There are few plants in the garden that put on a holiday show like Photinia serratifolia ‘Green Giant’. I’ve admired this since I was a young horticulture student at NC State, where the west wall of the horticulture building housed some ancient specimens. This member of the rose family hails from China, Japan, Taiwan, and a few other adjacent countries. It’s hard to imagine a better evergreen screening plant if you have the space for it’s mature 45′ tall x 30′ wide size. Our garden specimen is now 12 years young. This is a Mike Dirr named selection from a particularly dense, more upright plant growing on the University of Georgia campus. Despite the amazing fruit show, we’ve never seen a garden seedling. I’ve not tried these for holiday arrangements, but I’m betting they’d be great. Hardiness is Zone 6a-10b.

Photinia serratifolia ‘Green Giant’

Photinia serratifolia ‘Green Giant’
We’re in need of a fast growing screening plant! The area gets about 4-6 hours of morning sun, then shade for a few hours then filtered sun. In winter is gets sun and filtered sun. Would this plant work for us?
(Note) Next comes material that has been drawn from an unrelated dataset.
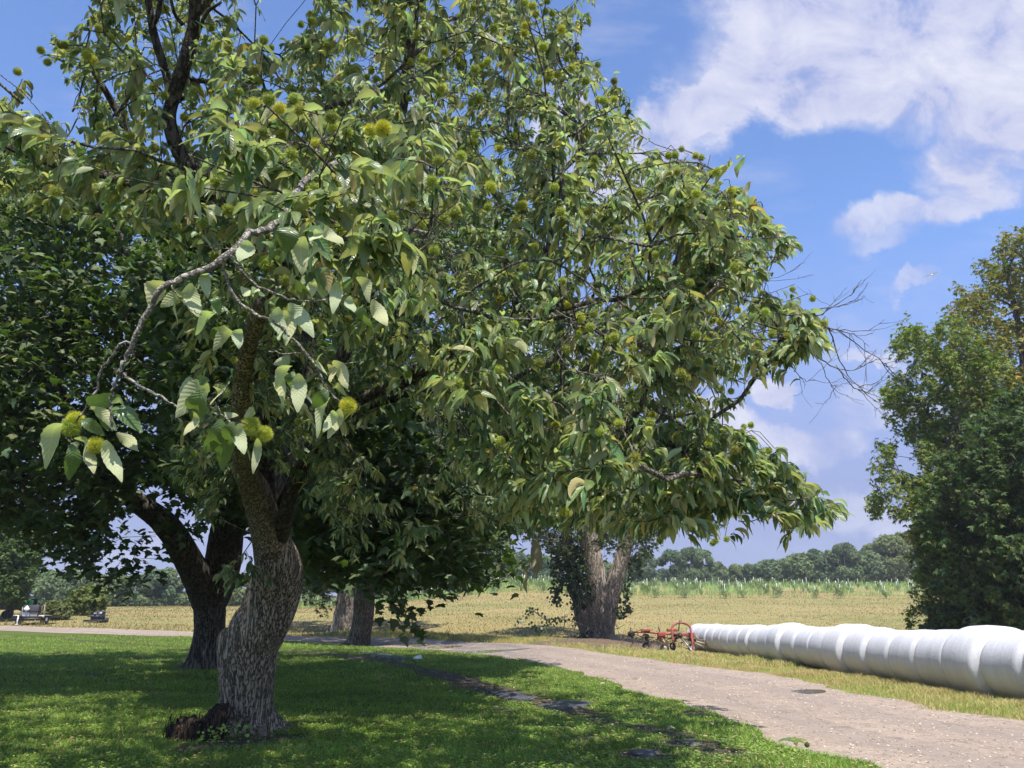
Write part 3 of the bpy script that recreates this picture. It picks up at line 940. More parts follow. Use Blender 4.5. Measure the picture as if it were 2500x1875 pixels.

This sounds perfect for such a site if you have the space. A smaller choice would be Illicium floridanum.
Are these resistant to Entomosporium fungal leaf spot (plaguing redtip photinias and Indian hawthorns)?
Thats another great attribute to this species is it seems completely unaffected by any of the leaf spots.
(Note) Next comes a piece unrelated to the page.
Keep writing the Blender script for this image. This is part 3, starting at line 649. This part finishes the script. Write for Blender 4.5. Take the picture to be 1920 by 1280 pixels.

A really beautiful Southern heirloom plant that should be more widely used. It’s fast growing and can be trained as a knockout evergreen specimen tree. And very tough – witnessed over a dozen specimens that had been established for 4 years go completely under raging – polluted – water for nearly five days in Houston during Hurricane Harvey and all came through with no visible damage.
~ An amazing hot pink and cream variegated variety, named ‘Pink Crispy’, has been popular in Europe for years but, as far as I know, has yet to be put into production in the USA.
They are purportedly immune to it. I’ve never seen it appear on this species, even after drastic flooding.